Pelo menos, Piketty acha que é possível ir além do capitalismo, ao contrário de Branco Milanovic que, em seu último livro, Capitalism Alone, que revi recentemente, concorda com Thatcher e acha que o capitalismo veio para ficar. “Você tem que ir além do capitalismo”, diz Piketty. Em uma entrevista, quando perguntado “Por que essa palavra ‘além’, por que não “Sair do capitalismo”? Piketty respondeu: “Eu digo ‘vá além’ para dizer sair, abolir, substituir. Mas o termo ‘exceder’ me permite dar um pouco mais de ênfase à necessidade de discutir o sistema alternativo. Após o fracasso soviético, não podemos mais prometer a abolição do capitalismo sem debater muito e precisamente o que colocaremos em prática a seguir. Estou tentando contribuir”.
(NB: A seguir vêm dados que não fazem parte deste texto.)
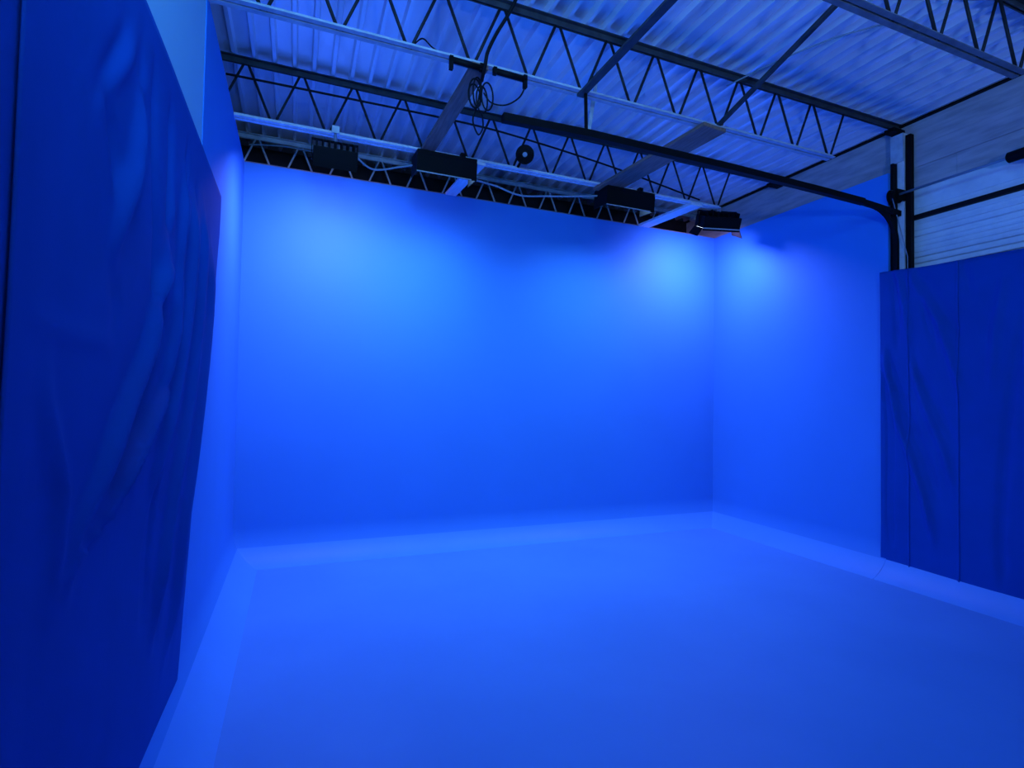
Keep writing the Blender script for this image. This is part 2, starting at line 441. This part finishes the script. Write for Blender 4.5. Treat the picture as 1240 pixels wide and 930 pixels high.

Piketty considera que a “narrativa
própria e meritocrática” do período neoliberal está ficando frágil. “Há um entendimento crescente de que a
chamada meritocracia foi capturada pelos ricos, que colocam seus filhos nas
melhores universidades, compram partidos políticos e escondem seu dinheiro da
tributação”. Isso deixa uma lacuna no mercado político para ideias
redistributivistas.
Mas as respostas de Piketty são exatamente isso: uma redistribuição de riqueza e renda desiguais geradas pela propriedade privada do capital, não substituindo a propriedade e o controle dos meios de produção e a exploração do trabalho na produção por um sistema de propriedade e controle comum. Aparentemente, as grandes multinacionais continuarão, as grandes empresas farmacêuticas continuarão; as empresas de combustíveis fósseis continuarão; o complexo industrial militar continuará. Crises regulares e recorrentes na produção e acumulação capitalistas continuarão. Mas, como esses interesses adquiridos de capital ainda não estão gerando rentabilidade suficiente para permitir um aumento significativo na tributação de riqueza e renda extremas que eles controlam, que chances existem de que a atual ‘ideologia’ da ‘sacralização da propriedade’ possa ser superar, sem assumi-los?